Yes, that is the stated reason: http://apps.washingtonpost.com/g/documents/politics/fbi-dire...

edit: better source

2 comments

I'm saying that I don't find the stated reason plausible, not least because most of the reasons offered in the letter were known many months ago. Comey could have been invited to submit his resignation back in January if Trump were worried about the appearance of impropriety. I don't want to turn this into a political slanging match but the appearance of propriety seems to be pretty far down his list of concerns.
I agree it's fishy, but "plausible" isn't a high bar to clear. I do think it's plausible. Regarding the timing, the request came from the Deputy Attorney General who started two weeks ago.

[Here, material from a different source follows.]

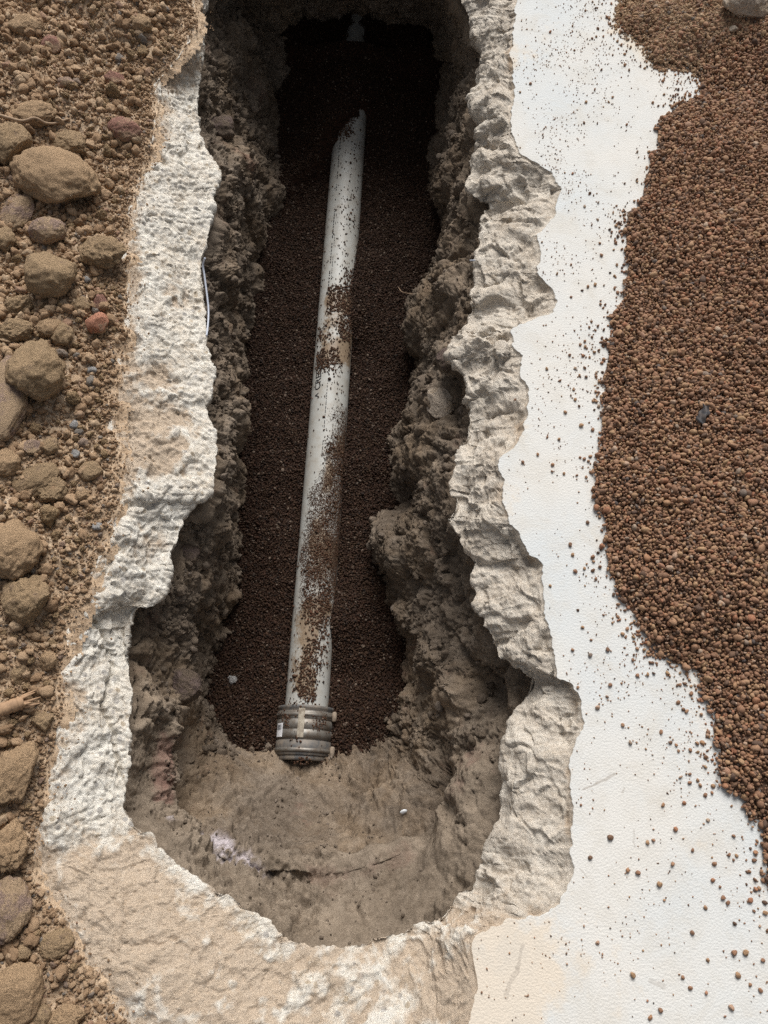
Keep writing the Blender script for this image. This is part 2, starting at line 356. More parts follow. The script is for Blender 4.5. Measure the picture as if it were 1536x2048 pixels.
OUT = [(388,-20),(386,20),(385,60),(370,100),(345,130),(315,160),(300,190),(310,240),(300,300),(280,350),(265,400),(245,470),(250,520),(255,600),(258,650),(240,700),(235,760),(225,840),(235,900),(240,950),(225,1010),(220,1060),(205,1110),(180,1150),(165,1190),(150,1230),(130,1290),(110,1340),(120,1400),(120,1450),(100,1510),(90,1570),(75,1630),(65,1700),(50,1745),(85,1790),(120,1850),(150,1900),(180,1950),(220,2000),(255,2048),(330,2180),(480,2280),(700,2300),(880,2230),(940,2048),(955,1980),(950,1930),(945,1890),(960,1870),(1010,1840),(1050,1835),(1090,1825),(1120,1810),(1140,1770),(1150,1735),(1138,1710),(1143,1680),(1142,1600),(1140,1530),(1150,1480),(1170,1450),(1165,1410),(1145,1370),(1115,1355),(1108,1320),(1100,1260),(1090,1220),(1085,1155),(1090,1130),(1055,1100),(1040,1070),(1018,1040),(1005,1000),(1010,960),(998,930),(1000,915),(1035,890),(1050,860),(1055,820),(1055,780),(1045,745),(1047,710),(1025,690),(1022,660),(1060,645),(1105,625),(1113,605),(1100,575),(1072,545),(1085,510),(1075,470),(1110,430),(1115,400),(1122,375),(1100,345),(1070,325),(1045,310),(1030,290),(1022,240),(1030,200),(1027,160),(1022,110),(1028,60),(1035,0),(1035,-20),(960,-120),(740,-150),(560,-140),(440,-110)]
# stretches of the two outlines that face each other (first point of each stretch)
PAIR = [((415,-20),(388,-20)),((392,230),(310,240)),((418,470),(245,470)),((412,640),(258,650)),((434,885),(235,900)),((392,1008),(225,1010)),((340,1150),(180,1150)),((262,1265),(130,1290)),((262,1500),(100,1510)),((248,1615),(65,1700)),((320,1690),(85,1790)),((480,1805),(220,2000)),((625,1890),(480,2280)),((720,1888),(700,2300)),((790,1870),(940,2048)),((840,1845),(945,1890)),((910,1790),(1050,1835)),((965,1725),(1150,1735)),((1000,1610),(1142,1600)),((1020,1440),(1170,1450)),((995,1315),(1108,1320)),((948,1180),(1090,1130)),((888,1040),(1018,1040)),((905,930),(998,930)),((930,790),(1045,745)),((905,670),(1022,660)),((940,600),(1113,605)),((958,470),(1075,470)),((945,392),(1122,375)),((938,320),(1030,290)),((935,195),(1030,200)),((955,80),(1028,60)),((905,-20),(1035,-20)),((740,-90),(740,-150))]
ZLIP = -0.08
def ring(NU):
    """matched samples of lip and outer outline round the hole"""
    L = WL(LIP, ZLIP)[:, :2]; O = WL(OUT, 0)[:, :2]
    ls, os_ = [], []
    for k in range(len(PAIR)):
        a, b = PAIR[k], PAIR[(k+1) % len(PAIR)]
        def part(arr, src, p, q):
            i, j = src.index(p), src.index(q)
            return np.vstack([arr[i:], arr[:j+1]]) if j <= i else arr[i:j+1]
        ls.append(part(L, LIP, a[0], b[0])); os_.append(part(O, OUT, a[1], b[1]))
    lens = np.array([np.linalg.norm(np.diff(s, axis=0), axis=1).sum()+.5*np.linalg.norm(np.diff(o, axis=0), axis=1).sum() for s, o in zip(ls, os_)])
    ns = np.maximum(4, np.round(NU*lens/lens.sum()).astype(int))
    return (np.vstack([resample(s, n+1)[:-1] for s, n in zip(ls, ns)]), np.vstack([resample(o, n+1)[:-1] for o, n in zip(os_, ns)]))
LU, OU = ring(2400); NU = len(LU)
def z3(a, z=0): return np.c_[a, np.full(len(a), z)]
# outward direction on the lip (away from the hole)
tg = np.roll(LU, -3, 0)-np.roll(LU, 3, 0); nrm = np.c_[-tg[:, 1], tg[:, 0]]; nrm /= np.linalg.norm(nrm, axis=1, keepdims=True)+1e-9
ccw = np.sum(LU[:, 0]*np.roll(LU[:, 1], -1)-np.roll(LU[:, 0], -1)*LU[:, 1]) > 0
OUTW = -nrm if ccw else nrm
for _ in range(25): OUTW = (np.roll(OUTW, 1, 0)+OUTW+np.roll(OUTW, -1, 0))/3
OUTW /= np.linalg.norm(OUTW, axis=1, keepdims=True)
# break the outlines up
LU = LU+OUTW*(fbm(z3(LU), 28, 4, 3)*.006+ridge(z3(LU), 90, 2, 9)*.0025)[:, None]
OU = OU+OUTW*(fbm(z3(OU), 22, 3, 4)*.005+fbm(z3(OU), 60, 4, 5)*.0035+fbm(z3(OU), 160, 2, 15)*.0016)[:, None]
LIPXY = LU[::6]; OUTXY = OU[::6]
# which part of the ring is the painted side (right) : smooth weight
rightw = np.zeros(NU); ang = np.arange(NU)
iR0 = np.argmin(np.hypot(*(OU-W(1020, 1840)[:2]).T)); iR1 = np.argmin(np.hypot(*(OU-W(1035, -20)[:2]).T))
rightw[min(iR0, iR1):max(iR0, iR1)] = 1
for _ in range(60): rightw = (np.roll(rightw, 1)+rightw+np.roll(rightw, -1))/3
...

It's possible Trump waited until now to assign the request to him to write up, but it just doesn't seem like something he'd do. He's an impulsive blowhard and if he wanted to fire Comey I'd practically expect it over Twitter, not via some covert, deniable request to the Deputy AG.

This obviously rests heavily on our respective prior beliefs. All I can say is I will heavily reconsider my position if a bad AG is nominated. I think you should, too, if it turns out, say, the now-acting AG remains in office for the rest of Trump's turn, which seems like a reasonably positive outcome to me.

Do you mean,

"Yes, [I believe that it is plausible because it] is the stated reason [and that alone is sufficiently convincing]"

or

"Yes, [in case those in the audience didn't catch it,] that is the stated reason [if you can believe it!]"

?

The latter, but probably without the exclamation point.